Monday, July 23, 2012

Swap Weapons For Trees

In 1948, soon after the greatest war civilization ever saw, Costa Rica decided to eliminate its military army as a political decision to fulfill two purposes: first, to guarantee that institutionalized armed forces would never intervene in domestic or international conflicts; and second, to redirect traditional military spending towards public needs such as education and health.

The experiment succeeded and the small Costa Rican nation became notorious, within its violent regional setting, as a nation of peace with high standards of health and education.

In 1979, a legal reform changed the way in which Costa Rica related to its forests. In few years, deforestation halted and payment for environmental services was introduced as an incentive towards conservation and reforestation.

Thirty years later, Costa Rica has managed to double its forest coverage, becoming a global leader in ecosystem conservation, sustainable tourism, biodiversity classification, payment for environmental services, and efforts towards neutralizing its carbon emissions, while at the same time tripling its GDP thanks to high value-added employment and low ecological footprint, such as services and advanced manufacturing, not forgetting world-class efficient agriculture.

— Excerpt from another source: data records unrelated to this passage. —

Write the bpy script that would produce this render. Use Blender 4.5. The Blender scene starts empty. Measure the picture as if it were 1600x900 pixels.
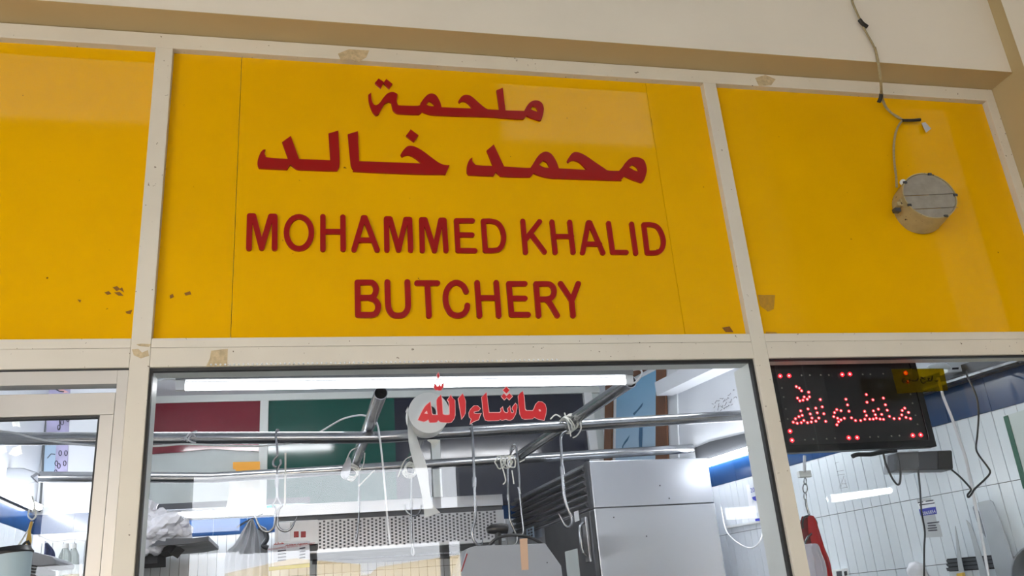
import bpy, bmesh, math, random
from mathutils import Vector as V, Matrix
from mathutils.geometry import tessellate_polygon
random.seed(7)
SC = bpy.context.scene
COL = SC.collection

# ---------------------------------------------------------------- camera
F = 1344.0
YAW, PIT, ROL, ZC = .2459, .3646, -.084, 1.6
_fw = V((math.sin(YAW)*math.cos(PIT), math.cos(YAW)*math.cos(PIT), math.sin(PIT)))
_rt0 = V((math.cos(YAW), -math.sin(YAW), 0)); _up0 = _rt0.cross(_fw)
RT = _rt0*math.cos(ROL)+_up0*math.sin(ROL); UP = -_rt0*math.sin(ROL)+_up0*math.cos(ROL); FW = _fw
cd = bpy.data.cameras.new('camera'); cam = bpy.data.objects.new('camera', cd); COL.objects.link(cam)
cam.matrix_world = Matrix(((RT.x, UP.x, -FW.x, 0), (RT.y, UP.y, -FW.y, 0), (RT.z, UP.z, -FW.z, ZC), (0, 0, 0, 1)))
cd.sensor_width = 36; cd.lens = 36*F/1600; cd.clip_start = .05
SC.camera = cam
# ---------------------------------------------------------------- sky, sun, exposure
SKY = 6.0
w = bpy.data.worlds.new('sky'); SC.world = w; w.use_nodes = True
nt = w.node_tree; bg = nt.nodes['Background']
bg.inputs[0].default_value = (.90, .94, 1, 1); bg.inputs[1].default_value = SKY
sun = bpy.data.lights.new('sun', 'SUN'); sun.energy = 21; sun.angle = .01; sun.color = (1, .93, .8)
so = bpy.data.objects.new('sun', sun); COL.objects.link(so)
so.rotation_euler = V((.25, -.62, -.74)).to_track_quat('-Z', 'Y').to_euler()
SC.view_settings.view_transform = 'Standard'; SC.view_settings.look = 'None'
SC.view_settings.gamma = 1; SC.view_settings.exposure = 1.0
TUBE_E = 21.0

# ---------------------------------------------------------------- pixel -> point at a known depth / plane
def ray(px, py): return RT*((px-800)/F)-UP*((py-450)/F)+FW
O3 = V((0, 0, ZC))
def P(px, py, Y): r = ray(px, py); return O3+r*(Y/r.y)
def PX(px, py, X): r = ray(px, py); return O3+r*(X/r.x)
def PZ(px, py, Z): r = ray(px, py); return O3+r*((Z-ZC)/r.z)
WX0, WK, WY0 = 2.65, -.2, 2.5                      # interior right wall: X = WX0 + WK (Y-WY0)
def PW(px, py, off=0.0):
    r = ray(px, py); s = (WX0-off*1.02-WK*WY0)/(r.x-WK*r.y); return O3+r*s
def wallx(Y): return WX0+WK*(Y-WY0)

# ---------------------------------------------------------------- materials
MATS = {}
def lin(c):
    return tuple(((x/255)/12.92 if x/255 <= .04045 else ((x/255+.055)/1.055)**2.4) for x in c)
def mat(name, rgb, rough=.5, metal=0, spec=.5, noise=0, nscale=8, dirt=None, dirt_amt=0, dscale=60, bump=0, bscale=200, emit=0, coat=0, stretch=None, trans=0, alpha=1, ior=1.5):
    m = bpy.data.materials.new(name); m.use_nodes = True
    t = m.node_tree; b = t.nodes['Principled BSDF']; L = t.links.new
    c = (*lin(rgb), 1)
    b.inputs['Base Color'].default_value = c
    b.inputs['Roughness'].default_value = rough; b.inputs['Metallic'].default_value = metal
    b.inputs['Specular IOR Level'].default_value = spec
    b.inputs['IOR'].default_value = ior
    b.inputs['Coat Weight'].default_value = coat; b.inputs['Coat Roughness'].default_value = .06
    b.inputs['Transmission Weight'].default_value = trans; b.inputs['Alpha'].default_value = alpha
    if emit:
        b.inputs['Emission Color'].default_value = c; b.inputs['Emission Strength'].default_value = emit
    src = None
    if noise or dirt or bump or stretch:
        tc = t.nodes.new('ShaderNodeTexCoord'); mp = t.nodes.new('ShaderNodeMapping')
        L(tc.outputs['Object'], mp.inputs[0])
        if stretch: mp.inputs['Scale'].default_value = stretch
    if noise:
        n = t.nodes.new('ShaderNodeTexNoise'); n.inputs['Scale'].default_value = nscale; n.inputs['Detail'].default_value = 5
        L(mp.outputs[0], n.inputs['Vector'])
        mr = t.nodes.new('ShaderNodeMapRange'); mr.inputs[1].default_value = .3; mr.inputs[2].default_value = .7
        mr.inputs[3].default_value = 1-noise; mr.inputs[4].default_value = 1+noise*.4
        L(n.outputs[0], mr.inputs[0])
        mx = t.nodes.new('ShaderNodeMix'); mx.data_type = 'RGBA'; mx.blend_type = 'MULTIPLY'; mx.inputs[0].default_value = 1
        mx.inputs[6].default_value = c; L(mr.outputs[0], mx.inputs[7]); src = mx.outputs[2]
        rr = t.nodes.new('ShaderNodeMapRange'); rr.inputs[1].default_value = .3; rr.inputs[2].default_value = .7
        rr.inputs[3].default_value = rough*.85; rr.inputs[4].default_value = min(1, rough*1.2)
        L(n.outputs[0], rr.inputs[0]); L(rr.outputs[0], b.inputs['Roughness'])
    if dirt:
        n2 = t.nodes.new('ShaderNodeTexNoise'); n2.inputs['Scale'].default_value = dscale; n2.inputs['Detail'].default_value = 2
        n2.inputs['Roughness'].default_value = .6
        L(tc.outputs['Object'], n2.inputs['Vector'])
        m2 = t.nodes.new('ShaderNodeMapRange'); m2.inputs[1].default_value = 1-dirt_amt; m2.inputs[2].default_value = 1-dirt_amt+.03
        L(n2.outputs[0], m2.inputs[0])
        x2 = t.nodes.new('ShaderNodeMix'); x2.data_type = 'RGBA'
        if src: L(src, x2.inputs[6])
        else: x2.inputs[6].default_value = c
        x2.inputs[7].default_value = (*lin(dirt), 1); L(m2.outputs[0], x2.inputs[0]); src = x2.outputs[2]
    if src: L(src, b.inputs['Base Color'])
    if bump:
        n3 = t.nodes.new('ShaderNodeTexNoise'); n3.inputs['Scale'].default_value = bscale; n3.inputs['Detail'].default_value = 3
        L(mp.outputs[0], n3.inputs['Vector'])
        bp = t.nodes.new('ShaderNodeBump'); bp.inputs['Strength'].default_value = bump; bp.inputs['Distance'].default_value = .004
        L(n3.outputs[0], bp.inputs['Height']); L(bp.outputs[0], b.inputs['Normal'])
    MATS[name] = m; return m
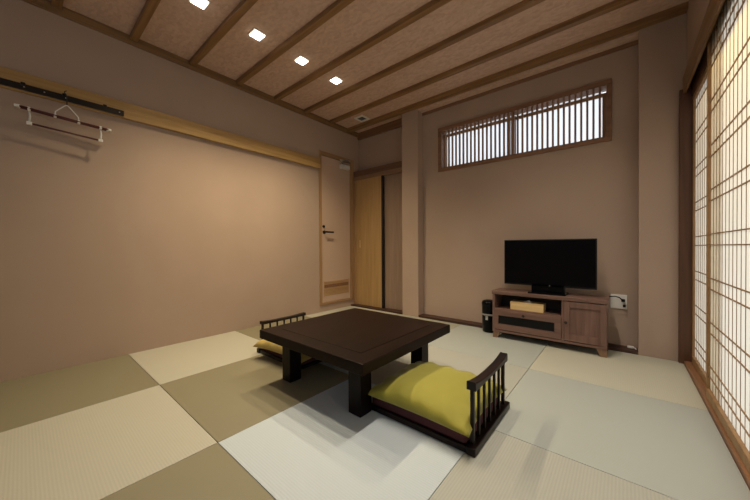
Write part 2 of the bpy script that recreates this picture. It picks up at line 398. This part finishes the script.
tube(bm, [Vector(p)-oo for p in ((0.080, 2.86, 2.090), (0.06, 2.98, 2.10), (0.022, 3.08, 2.12))], 0.007)
bx(bm, Vector((0.018, 3.03, 2.108))-oo, Vector((0.034, 3.11, 2.135))-oo, 0.003)
obj('closer_arm', bm, STEEL, cl)

d2 = struct(empty('door_2', (0.045, 3.215, 0.018)), 'pale oak veneered sliding closet door', 'door')
O2 = (0.045, 3.215, 0.018)
box('door_panel', (0.045, 3.215, 0.018), (0.545, 3.24, 1.858), OAK, d2, 0.001, O2)
e = box('edge_strip', (0.532, 3.209, 0.018), (0.562, 3.243, 1.858), BLACKM, d2, 0.001, O2); e['label'] = 'black strip on the closing edge of the door'
e = box('finger_pull', (0.115, 3.211, 0.86), (0.13, 3.2155, 0.97), BOXW, d2, 0.001, O2)
d3 = struct(empty('door_3', (0.52, 3.255, 0.018)), 'dull brown sliding closet door behind the oak one', 'door')
box('door_panel', (0.52, 3.255, 0.018), (0.935, 3.28, 1.858), BROWND, d3, 0.001, (0.52, 3.255, 0.018))

# ------------------------------------------------------------------ high window
w1 = struct(empty('window_1', (WX0, YW, WZ0)), 'long high window behind vertical wooden slats', 'window')
OW = (WX0, YW, WZ0)
bm = bmesh.new()
def B(lo, hi, bev=0.0, org=OW): bx(bm, Vector(lo)-Vector(org), Vector(hi)-Vector(org), bev)
B((WX0, YW-0.022, WZ0), (WX1, YW+0.12, WZ0+0.042), 0.003); B((WX0, YW-0.022, WZ1-0.045), (WX1, YW+0.12, WZ1), 0.003)
B((WX0, YW-0.021, WZ0+0.042), (WX0+0.045, YW+0.12, WZ1-0.045), 0.003); B((WX1-0.038, YW-0.021, WZ0+0.042), (WX1, YW+0.12, WZ1-0.045), 0.003)
obj('window_frame', bm, WINW, w1)
xa, xb = WX0+0.045, WX1-0.038; za, zb = WZ0+0.042, WZ1-0.045
N = 35
for i in range(1, N):
    x = xa + (xb-xa)*i/N
    wd = 0.0078 if i not in (17, 18) else 0.013
    box('window_slat', (x-wd, YW-0.012, za), (x+wd, YW+0.012, zb), SLATW, w1, 0.001, OW)
bm = bmesh.new(); xm = (xa+xb)/2
for (a, b, y) in ((xa, xm+0.03, 0.070), (xm-0.03, xb, 0.088)):
    B((a, YW+y, za), (b, YW+y+0.014, za+0.028)); B((a, YW+y, zb-0.052), (b, YW+y+0.014, zb-0.020))
    B((a, YW+y, za+0.028), (a+0.03, YW+y+0.014, zb-0.052)); B((b-0.03, YW+y, za+0.028), (b, YW+y+0.014, zb-0.052))
obj('sash_frame', bm, LATT, w1)
bm = bmesh.new()
for (a, b, y) in ((xa+0.03, xm, 0.077), (xm, xb-0.03, 0.095)):
    bm.faces.new([bm.verts.new(Vector((x, YW+y, z))-Vector(OW)) for x, z in ((a, za+0.028), (b, za+0.028), (b, zb-0.002), (a, zb-0.002))])
obj('window_pane', bm, FROST, w1)

# ------------------------------------------------------------------ tatami mats
MAT_SHEEN = dict(  # one rush: directional weave sheen and cool daylight painted into each mat's colour
    a=tatami('rush_sheen_cream', (0.42, 0.40, 0.325)), b=tatami('rush_sheen_olive', (0.215, 0.19, 0.12)),
    c=tatami('rush_sheen_pale', (0.45, 0.50, 0.53)), d=tatami('rush_sheen_grey', (0.36, 0.38, 0.35)),
    e=tatami('rush_sheen_buff', (0.36, 0.36, 0.315), rib=0.09), f=tatami('rush_sheen_straw', (0.44, 0.43, 0.35)),
    g=tatami('rush_sheen_sage', (0.33, 0.32, 0.25)))
mats = {
 (0,0): ('b', 'dark olive tatami mat against the left wall at the left edge of the picture'),
 (0,1): ('a', 'cream tatami mat against the left wall between two darker mats'),
 (0,2): ('b', 'olive tatami mat at the left wall behind the far legless chair'),
 (0,3): ('a', 'cream tatami mat in the far corner in front of the oak closet door'),
 (1,0): ('a', 'large cream ribbed tatami mat filling the lower left of the picture'),
 (1,1): ('b', 'olive tatami mat at the near left corner of the low table, partly in its shadow'),
 (1,2): ('c', 'pale tatami mat mostly hidden under the far half of the low table'),
 (1,3): ('g', 'tatami mat at the foot of the left pillar behind the low table'),
 (2,0): ('b', 'olive tatami mat at the bottom edge, nearest the viewer left of centre'),
 (2,1): ('c', 'bright pale tatami mat in front of the low table at bottom centre'),
 (2,2): ('e', 'greyish tatami mat behind the near legless chair, right of the low table'),
 (2,3): ('d', 'grey-green tatami mat in front of the left half of the television cabinet'),
 (3,0): ('b', 'olive tatami mat just below the lower right edge of the picture'),
 (3,1): ('e', 'buff ribbed tatami mat at the bottom edge right of the near legless chair'),
 (3,2): ('d', 'large pale grey-green tatami mat beside the paper screens at lower right'),
 (3,3): ('f', 'straw coloured tatami mat in front of the right pillar and cabinet door'),
}
for c in range(4):
    for r in range(4):
        x0, y0 = (0.0 if c == 0 else -0.016+0.87*c), -0.32+0.87*r
        x1, y1 = (-0.016+0.87*(c+1) if c < 3 else XR-0.013), min(-0.32+0.87*(r+1), YT)
        cx, cy, hx, hy = (x0+x1)/2, (y0+y1)/2, (x1-x0)/2-0.0012, (y1-y0)/2-0.0012
        odd = (c+r) % 2 == 0          # ribs towards the far wall
        bm = bmesh.new()
        if odd: bx(bm, (-hy, -hx, -0.03), (hy, hx, 0.0), 0.0015)
        else:   bx(bm, (-hx, -hy, -0.03), (hx, hy, 0.0), 0.0015)
        k, lab = mats[(c, r)]
        o = obj('tatami_mat', bm, MAT_SHEEN[k], None, (cx, cy, 0.0))
        if odd: o.rotation_euler = (0, 0, math.pi/2)
        tag(o, lab, 'tatami mat', 'square tatami mats laid in a checkerboard')
bm = bmesh.new(); bx(bm, (0, YF, -0.03), (XR, -0.322, -0.001))
struct(obj('trim_25', bm, MAT_SHEEN['g']), 'matting continuing behind the viewer', 'floor')

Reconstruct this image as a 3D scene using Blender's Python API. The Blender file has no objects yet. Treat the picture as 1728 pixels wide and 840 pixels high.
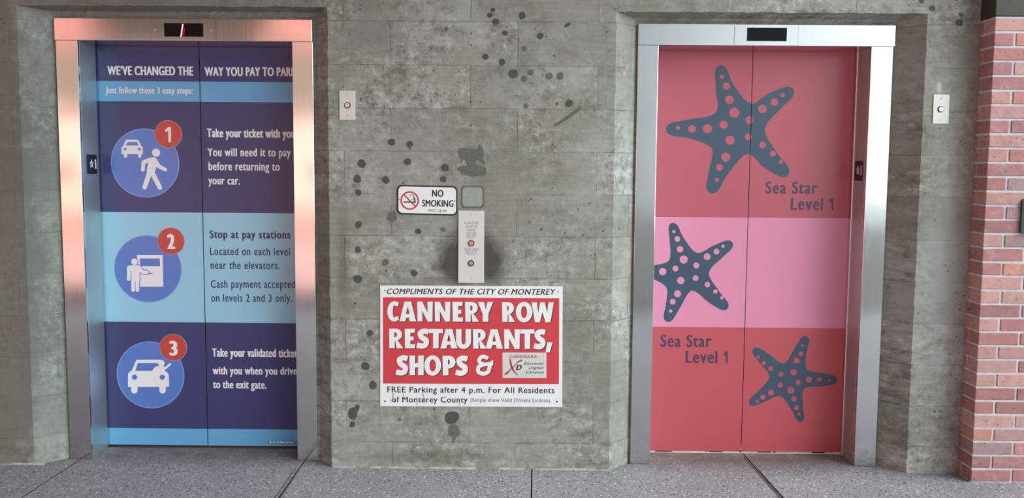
import bpy, bmesh, math, random
from mathutils import Vector, Matrix
from mathutils.geometry import tessellate_polygon

random.seed(7)
SC = bpy.context.scene
COL = SC.collection

# ------------------------------------------------------------------ camera
FPX, CAMD, CAMH = 1489.53, 4.3524, 1.4917
RR = Vector((0.99994844, 0.00688327, 0.00746559))
UU = Vector((-0.00802731, 0.08555925, 0.99630075))
FW = Vector((-0.00621906, 0.99630931, -0.08561009))
CPOS = Vector((0, -CAMD, CAMH))
cam = bpy.data.cameras.new('camera')
cam.sensor_width = 36.0
cam.lens = FPX / 1728 * 36.0
cam.clip_start = 0.05
cam_o = bpy.data.objects.new('camera', cam)
COL.objects.link(cam_o)
m3 = Matrix((RR, UU, -FW)).transposed()
cam_o.matrix_world = Matrix.Translation(CPOS) @ m3.to_4x4()
SC.camera = cam_o

# ------------------------------------------------------------------ light
SC.view_settings.view_transform = 'Standard'
SC.view_settings.look = 'None'
SC.view_settings.gamma = 1
SC.view_settings.use_curve_mapping = False
SC.view_settings.exposure = -0.44

def srgb(c):
    out = []
    for v in c:
        v /= 255.0
        out.append(v / 12.92 if v <= 0.04045 else ((v + 0.055) / 1.055) ** 2.4)
    return out

W = bpy.data.worlds.new('daylight')
SC.world = W
W.use_nodes = True
nt = W.node_tree
nt.nodes.clear()
wo = nt.nodes.new('ShaderNodeOutputWorld')
bg = nt.nodes.new('ShaderNodeBackground')
tc = nt.nodes.new('ShaderNodeTexCoord')
sx = nt.nodes.new('ShaderNodeSeparateXYZ')
nt.links.new(tc.outputs['Generated'], sx.inputs[0])
r1 = nt.nodes.new('ShaderNodeValToRGB')       # left of the street: warm haze; right: open bright sky
mr = nt.nodes.new('ShaderNodeMapRange')
mr.inputs['From Min'].default_value = -1
mr.inputs['From Max'].default_value = 1
nt.links.new(sx.outputs['X'], mr.inputs['Value'])
nt.links.new(mr.outputs[0], r1.inputs['Fac'])
els = r1.color_ramp.elements
els[0].position = 0.0; els[0].color = (0.16, 0.15, 0.15, 1)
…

Today, when humanity spends in excess of a trillion dollars per year in weapons and military equipment and personnel, when climate change represents an accumulation of social, economic and environmental costs, both present and future, whose adaptation requires, according to experts, some 100 billion dollars per year, it would be worth to consider Costa Rica’s successful sustainable development model. The money exists. What is lacking is the virtue and the courage to make the necessary decisions.